Directive — Without the pictures, return all of the material exactly as written.

(Entries with scene source code)

————————

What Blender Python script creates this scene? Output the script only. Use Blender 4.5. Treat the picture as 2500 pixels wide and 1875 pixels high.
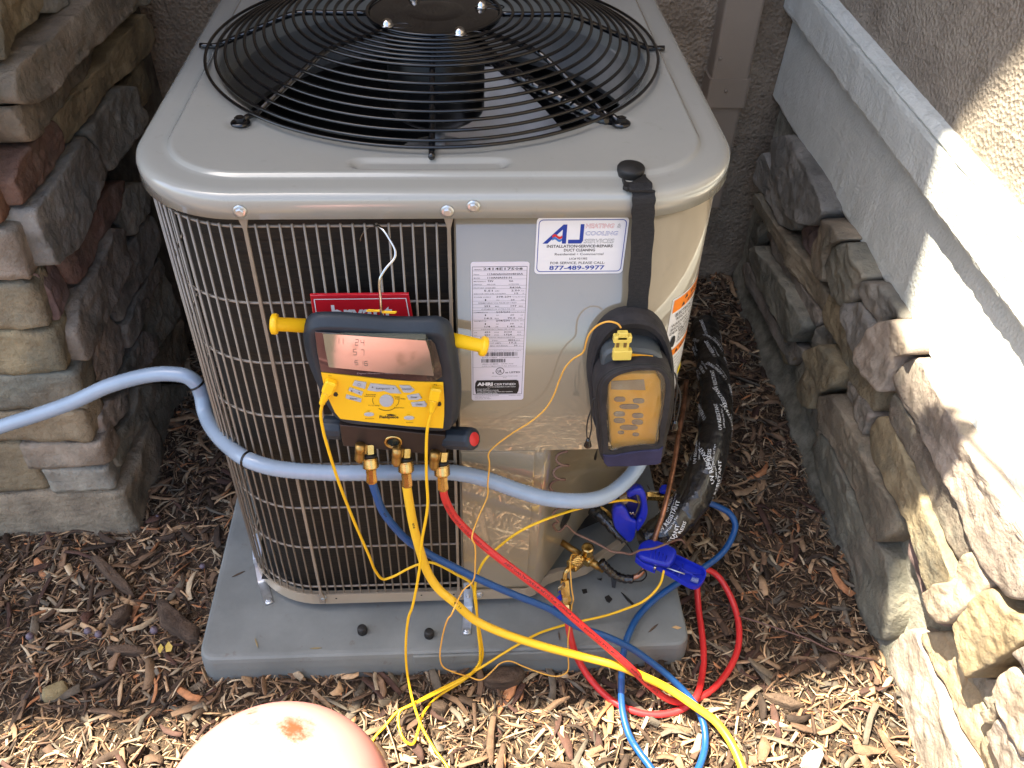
import bpy, math, random
import numpy as np
from mathutils import Vector, Matrix, noise
R = math.radians
random.seed(7); np.random.seed(7)
for o in list(bpy.data.objects): bpy.data.objects.remove(o, do_unlink=True)
S = bpy.context.scene
COL = S.collection

# ------------------------------------------------------------ camera
CAM = Vector((0.0289, -1.3552, 1.4146)); YAW, PIT, ROL, FL = 0.0741, 0.7317, 0.0338, 2134.0
_F = Vector((math.sin(YAW)*math.cos(PIT), math.cos(YAW)*math.cos(PIT), -math.sin(PIT)))
_R0 = Vector((math.cos(YAW), -math.sin(YAW), 0)); _U0 = _R0.cross(_F)
_R = _R0*math.cos(ROL)+_U0*math.sin(ROL); _U = -_R0*math.sin(ROL)+_U0*math.cos(ROL)
cd = bpy.data.cameras.new('camera'); cam = bpy.data.objects.new('camera', cd); COL.objects.link(cam)
M4 = Matrix(((_R.x, _U.x, -_F.x, CAM.x), (_R.y, _U.y, -_F.y, CAM.y), (_R.z, _U.z, -_F.z, CAM.z), (0, 0, 0, 1)))
cam.matrix_world = M4
cd.sensor_width = 36; cd.lens = 36*FL/2500; cd.clip_start = 0.02; cd.clip_end = 400
S.camera = cam
def P(u, v, x=None, y=None, z=None):
    """place on a real plane of the scene (x, y or z given) of a point measured in the photograph"""
    d = _F + _R*((u-1250)/FL) - _U*((v-937.5)/FL)
    if x is not None: t = (x-CAM.x)/d.x
    elif y is not None: t = (y-CAM.y)/d.y
    else: t = (z-CAM.z)/d.z
    return CAM + d*t

# ------------------------------------------------------------ world, sun, exposure
SUN = Vector((-0.40, 0.08, 1.0)).normalized()
EL = math.asin(SUN.z); AZ = math.atan2(SUN.x, SUN.y)
w = bpy.data.worlds.new('World'); S.world = w; w.use_nodes = True
nt = w.node_tree; nt.nodes.clear()
sky = nt.nodes.new('ShaderNodeTexSky'); sky.sky_type = 'NISHITA'; sky.sun_disc = False
sky.sun_elevation = EL; sky.sun_rotation = AZ; sky.air_density = 1.0; sky.dust_density = 2.5; sky.ozone_density = 0.35
bg = nt.nodes.new('ShaderNodeBackground'); bg.inputs[1].default_value = 0.095
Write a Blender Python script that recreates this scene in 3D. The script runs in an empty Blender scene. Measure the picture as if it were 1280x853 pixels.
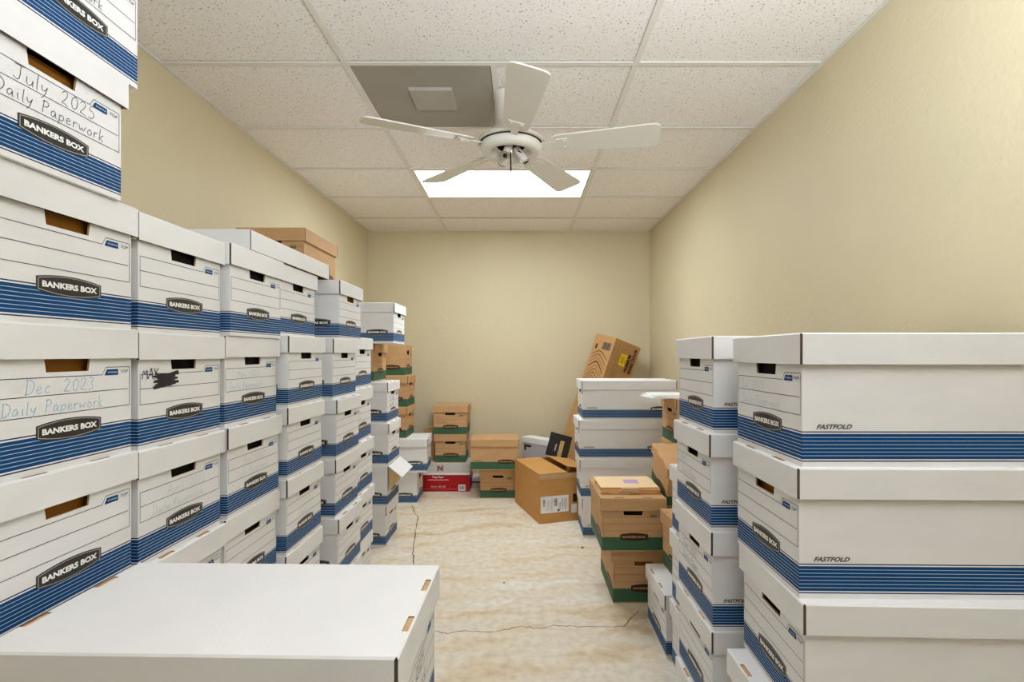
import bpy, bmesh, math, random
from mathutils import Matrix, Vector, Euler

random.seed(11)
S = bpy.context.scene
COL = S.collection
R = math.radians

# ------------------------------------------------------------------ camera, world, light, exposure
EYE = 1.25                       # eye height above the concrete floor
CEIL = 2.45                      # suspended ceiling height
cam_data = bpy.data.cameras.new('camera')
cam = bpy.data.objects.new('camera', cam_data)
COL.objects.link(cam)
cam.location = (0, 0, EYE)
cam.rotation_euler = (R(90), 0, 0)
cam_data.sensor_width = 36
cam_data.sensor_fit = 'HORIZONTAL'
cam_data.lens = 36 * 643 / 1280
cam_data.shift_x = -0.0094
cam_data.shift_y = 0.0129
cam_data.clip_start = 0.02
S.camera = cam

world = bpy.data.worlds.new('world')
S.world = world
world.use_nodes = True
WORLD_STRENGTH = 0.15
bgn = world.node_tree.nodes['Background']
bgn.inputs['Color'].default_value = (1.0, 0.97, 0.93, 1)
bgn.inputs['Strength'].default_value = WORLD_STRENGTH
TROFFER_STRENGTH = 13
S.view_settings.view_transform = 'Standard'
S.view_settings.look = 'None'
S.view_settings.gamma = 1
S.view_settings.use_curve_mapping = False
S.view_settings.exposure = 0.34
S.cycles.max_bounces = 10
S.cycles.diffuse_bounces = 6

# added fill light behind the photographer, where the front wall is left out
ld = bpy.data.lights.new('front_fill', 'AREA')
ld.shape = 'RECTANGLE'
ld.size, ld.size_y = 2.5, 2.2
ld.energy = 2
ld.color = (1.0, 0.97, 0.93)
lo = bpy.data.objects.new('front_fill', ld)
lo.location = (-0.1, -1.25, 1.3)
lo.rotation_euler = (R(90), 0, 0)
COL.objects.link(lo)


# added fill light above the camera, an assumed flash bounced off the ceiling
fd = bpy.data.lights.new('added_bounce_fill', 'AREA')
fd.shape = 'DISK'
fd.size = 0.6
fd.energy = 36
fd.color = (0.82, 0.91, 1.0)
fo = bpy.data.objects.new('added_bounce_fill', fd)
fo.location = (0.50, 0.15, 1.86)
fo.rotation_euler = (R(153), 0, 0)
COL.objects.link(fo)


# ------------------------------------------------------------------ materials
def lin(c):
    return tuple(((v / 255) / 12.92 if v / 255 <= 0.04045 else ((v / 255 + 0.055) / 1.055) ** 2.4) for v in c) + (1,)


MATS = {}


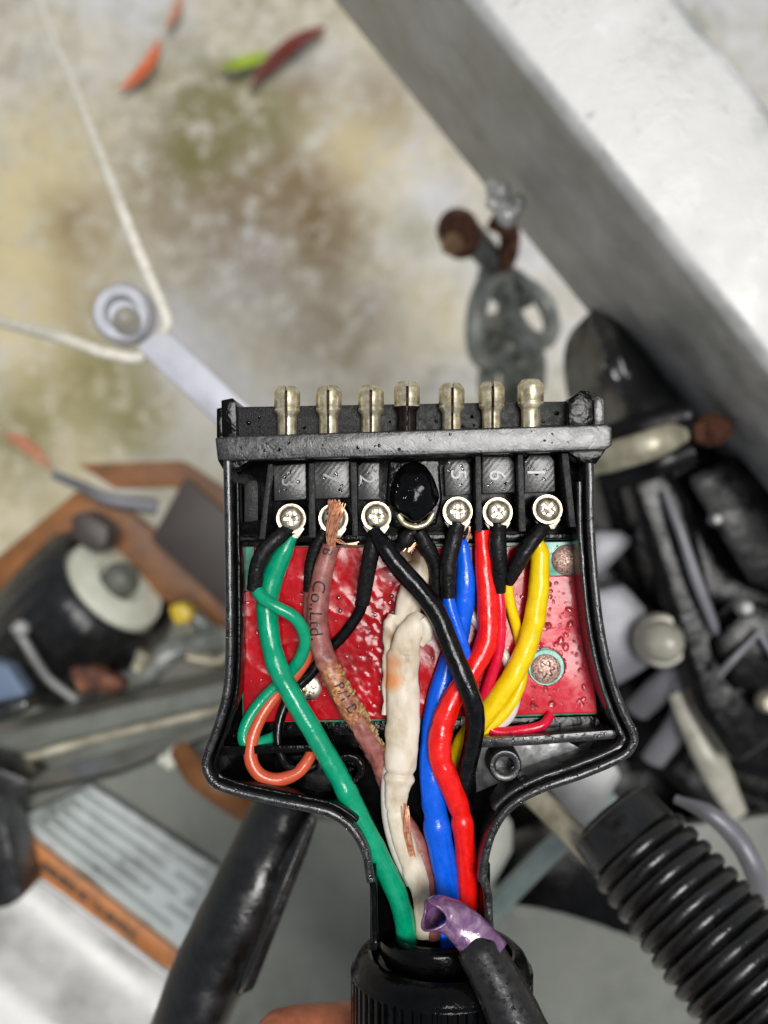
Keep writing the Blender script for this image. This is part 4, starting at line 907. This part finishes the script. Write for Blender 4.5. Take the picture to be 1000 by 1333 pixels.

————————

Task result —
What Blender Python script creates this scene? Output the script only. Use Blender 4.5. Treat the picture as 2500 pixels wide and 1875 pixels high.
import bpy, math, random
import numpy as np
from mathutils import Vector, Matrix, noise
R = math.radians
random.seed(7); np.random.seed(7)
for o in list(bpy.data.objects): bpy.data.objects.remove(o, do_unlink=True)
S = bpy.context.scene
COL = S.collection

# ------------------------------------------------------------ camera
CAM = Vector((0.0289, -1.3552, 1.4146)); YAW, PIT, ROL, FL = 0.0741, 0.7317, 0.0338, 2134.0
_F = Vector((math.sin(YAW)*math.cos(PIT), math.cos(YAW)*math.cos(PIT), -math.sin(PIT)))
_R0 = Vector((math.cos(YAW), -math.sin(YAW), 0)); _U0 = _R0.cross(_F)
_R = _R0*math.cos(ROL)+_U0*math.sin(ROL); _U = -_R0*math.sin(ROL)+_U0*math.cos(ROL)
cd = bpy.data.cameras.new('camera'); cam = bpy.data.objects.new('camera', cd); COL.objects.link(cam)
M4 = Matrix(((_R.x, _U.x, -_F.x, CAM.x), (_R.y, _U.y, -_F.y, CAM.y), (_R.z, _U.z, -_F.z, CAM.z), (0, 0, 0, 1)))
cam.matrix_world = M4
cd.sensor_width = 36; cd.lens = 36*FL/2500; cd.clip_start = 0.02; cd.clip_end = 400
S.camera = cam
def P(u, v, x=None, y=None, z=None):
    """place on a real plane of the scene (x, y or z given) of a point measured in the photograph"""
    d = _F + _R*((u-1250)/FL) - _U*((v-937.5)/FL)
    if x is not None: t = (x-CAM.x)/d.x
    elif y is not None: t = (y-CAM.y)/d.y
    else: t = (z-CAM.z)/d.z
    return CAM + d*t

# ------------------------------------------------------------ world, sun, exposure
SUN = Vector((-0.40, 0.08, 1.0)).normalized()
EL = math.asin(SUN.z); AZ = math.atan2(SUN.x, SUN.y)
w = bpy.data.worlds.new('World'); S.world = w; w.use_nodes = True
nt = w.node_tree; nt.nodes.clear()
sky = nt.nodes.new('ShaderNodeTexSky'); sky.sky_type = 'NISHITA'; sky.sun_disc = False
sky.sun_elevation = EL; sky.sun_rotation = AZ; sky.air_density = 1.0; sky.dust_density = 2.5; sky.ozone_density = 0.35
bg = nt.nodes.new('ShaderNodeBackground'); bg.inputs[1].default_value = 0.095
Write a Blender Python script that recreates this scene in 3D. The script runs in an empty Blender scene. Measure the picture as if it were 1280x853 pixels.
import bpy, bmesh, math, random
from mathutils import Matrix, Vector, Euler

random.seed(11)
S = bpy.context.scene
COL = S.collection
R = math.radians

# ------------------------------------------------------------------ camera, world, light, exposure
EYE = 1.25                       # eye height above the concrete floor
CEIL = 2.45                      # suspended ceiling height
cam_data = bpy.data.cameras.new('camera')
cam = bpy.data.objects.new('camera', cam_data)
COL.objects.link(cam)
cam.location = (0, 0, EYE)
cam.rotation_euler = (R(90), 0, 0)
cam_data.sensor_width = 36
cam_data.sensor_fit = 'HORIZONTAL'
cam_data.lens = 36 * 643 / 1280
cam_data.shift_x = -0.0094
cam_data.shift_y = 0.0129
cam_data.clip_start = 0.02
S.camera = cam

world = bpy.data.worlds.new('world')
S.world = world
world.use_nodes = True
WORLD_STRENGTH = 0.15
bgn = world.node_tree.nodes['Background']
bgn.inputs['Color'].default_value = (1.0, 0.97, 0.93, 1)
bgn.inputs['Strength'].default_value = WORLD_STRENGTH
TROFFER_STRENGTH = 13
S.view_settings.view_transform = 'Standard'
S.view_settings.look = 'None'
S.view_settings.gamma = 1
S.view_settings.use_curve_mapping = False
S.view_settings.exposure = 0.34
S.cycles.max_bounces = 10
S.cycles.diffuse_bounces = 6

# added fill light behind the photographer, where the front wall is left out
ld = bpy.data.lights.new('front_fill', 'AREA')
ld.shape = 'RECTANGLE'
ld.size, ld.size_y = 2.5, 2.2
ld.energy = 2
ld.color = (1.0, 0.97, 0.93)
lo = bpy.data.objects.new('front_fill', ld)
lo.location = (-0.1, -1.25, 1.3)
lo.rotation_euler = (R(90), 0, 0)
COL.objects.link(lo)


# added fill light above the camera, an assumed flash bounced off the ceiling
fd = bpy.data.lights.new('added_bounce_fill', 'AREA')
fd.shape = 'DISK'
fd.size = 0.6
fd.energy = 36
fd.color = (0.82, 0.91, 1.0)
fo = bpy.data.objects.new('added_bounce_fill', fd)
fo.location = (0.50, 0.15, 1.86)
fo.rotation_euler = (R(153), 0, 0)
COL.objects.link(fo)


# ------------------------------------------------------------------ materials
def lin(c):
    return tuple(((v / 255) / 12.92 if v / 255 <= 0.04045 else ((v / 255 + 0.055) / 1.055) ** 2.4) for v in c) + (1,)


MATS = {}


Keep writing the Blender script for this image. This is part 4, starting at line 907. This part finishes the script. Write for Blender 4.5. Take the picture to be 1000 by 1333 pixels.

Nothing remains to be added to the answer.